Frankston’s Imperative
I was challenged to explain my concepts in five minutes. Sheldon Renan came up with the term "Frankston's Imperative". I plan to post a written version of this talk in the near future. Very simply people communicate using a common infrastructure. It was different in the 1800's when private companies built a special infrastructure just to send telegrams. Today people use their own devices to communicate. The devices just exchange bits but the meaning is external to infrastructure. In the 1860's we sold telecom as a service. Today we need a common infrastructure funded as a whole.
10-Feb-2010
Updated: 11-Feb-2010Version 2: 2023-03-18 10:09:41

I thank Sheldon Renan for coining the term in response to this talk I gave. I was challenged to reduce my thoughts on infrastructure to four bullet points in five minutes. The gist took less than three minutes.

In the 19th century people communicated by sending telegrams. The telegraph companies built their own infrastructures to support telegraph services. We built special infrastructures for telephones, television etc.

Today we use email, Twitter, Skype etc. We can represent all the content, voice, text or whatever as bits. Bits have no meaning in themselves – that comes from how people use them, not from the network. This means we can use a common infrastructure, a “Bit Commons”.

Yet we still use business models that date back to telegraphy. We have an expensive infrastructure designed to carry expensive messages yet all we are exchanging is bits. And we can’t even communicate unless we pay a provider a high price to do it for us.

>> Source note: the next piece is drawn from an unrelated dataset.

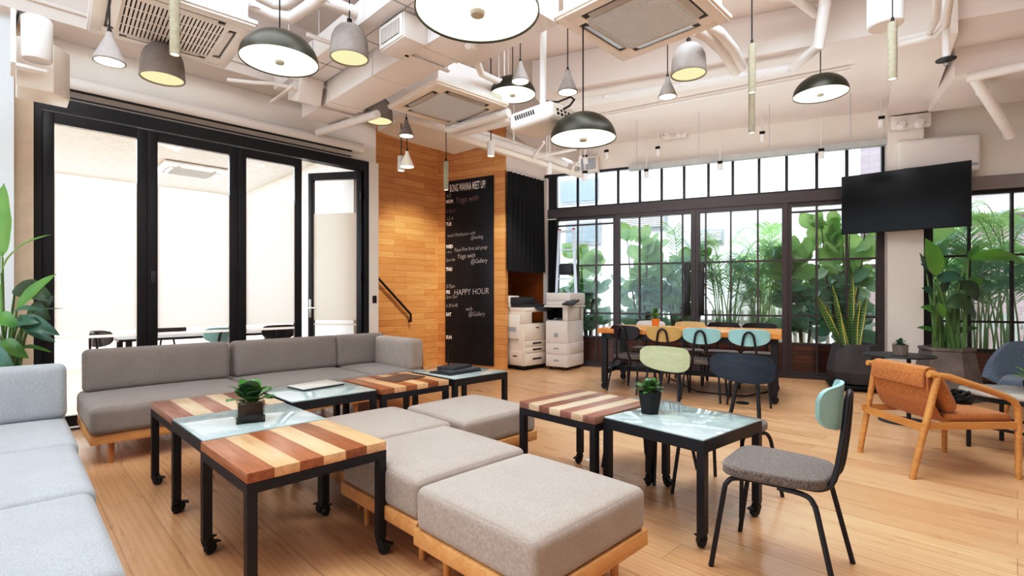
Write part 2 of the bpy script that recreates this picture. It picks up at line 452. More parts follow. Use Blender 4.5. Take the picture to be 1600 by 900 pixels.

We can look to our network of roads and sidewalks for a better model. With telegraphs and railroads you are charged for what you are saying or shipping. Roads don’t judge the content.

We can use the wires and radios as paths for bits with network routers acting like signposts to guide them. Each community can fund a single common infrastructure saving large amounts of public and private money.

By having a shared infrastructure we can all contribute and discover new possibilities. Just as our computers have been getting more powerful at a lower cost we’ll discover how much more we can do with the physical infrastructure we already have. We’ll create the opportunities that drive our economy and enrich our lives.

Sheldon helped me reduce this to a concise form as Frankston’s Imperative – the vital need to unleash the abundance inherent in our infrastructure by funding it as a whole, as a public good, with indifference to the form or purpose so that we may focus on availability, applications and relationships.

I also want to thank those in Jerry Michalski’s community. In particular Peter Kaminski who helped me with the wording summary.